Bien sûr, il existe d'autres façons d'évaluer la compétence en communication orale que par un exposé individuel: exposé en équipe ou en duo, courts exposés, cercles de lecture, tables de discussion, etc. Dans les deux derniers cas, je dois avouer que je ne me sens pas à l'aise de procéder de la sorte.
Des éléments importants
En première secondaire, une clé importante quant à moi est de proposer aux élèves des sujets qu'ils connaissent ou qui les rejoignent: une passion, un grand moment de sa vie, etc. Généralement, en début d'année, je débute par un court exposé individuel ou en équipe (une minute) sur un sujet simple pour identifier mes «nerveux». C'est avec eux que je travaillerai davantage.
Une autre clé est le comportement de l'enseignant.

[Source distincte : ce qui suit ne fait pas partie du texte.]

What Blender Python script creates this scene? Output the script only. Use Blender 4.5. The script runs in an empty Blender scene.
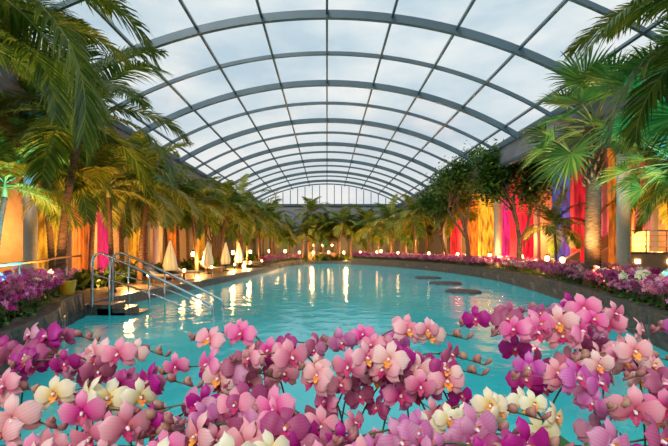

Lors des exposés, avec mes élèves «nerveux», j'adopte une écoute très attentive et bienveillante. Je veille à contrôler mon attitude non-verbale afin qu'elle encourage le jeune. Après l'exposé, je souligne toujours les forces de l'élève. Oui, on peut indiquer certains bouts qui retroussent, mais un jeune est rarement mauvais s'il a été bien accompagné par son enseignant.
Finalement, un dernier élément important pour moi est de m'assurer que l'exposé se fera dans une atmosphère conviviale. Comme je leur dis: «Vous êtes tous dans le même bateau. Votre rôle, comme public, est de soutenir l'autre par votre attitude, votre regard.» Il n'y a rien de pire pour un jeune de penser que son exposé pourrait susciter des rires ou des quolibets. Il est important que l'atmosphère du groupe ne soit pas un facteur anxiogène.
En passant, comparativement à la situation décrite par cette mère et qui se déroule dans une école privée, la mienne se déroule dans une école publique. Oui, oui: celle qui n'est pas novatrice et qui se fait tirer par la haut... :) Dans les faits, chaque enseignant est capable de favoriser des pratiques gagnantes pour ses élèves. Ce sont les miennes. J'y crois. Peut-être ai-je tort d'agir ainsi, mais l'important est que je crois permettre aux jeunes de s'améliorer, d'avoir plus confiance en eux et de développer des bases pour les prochaines années. Ça me semble essentiel.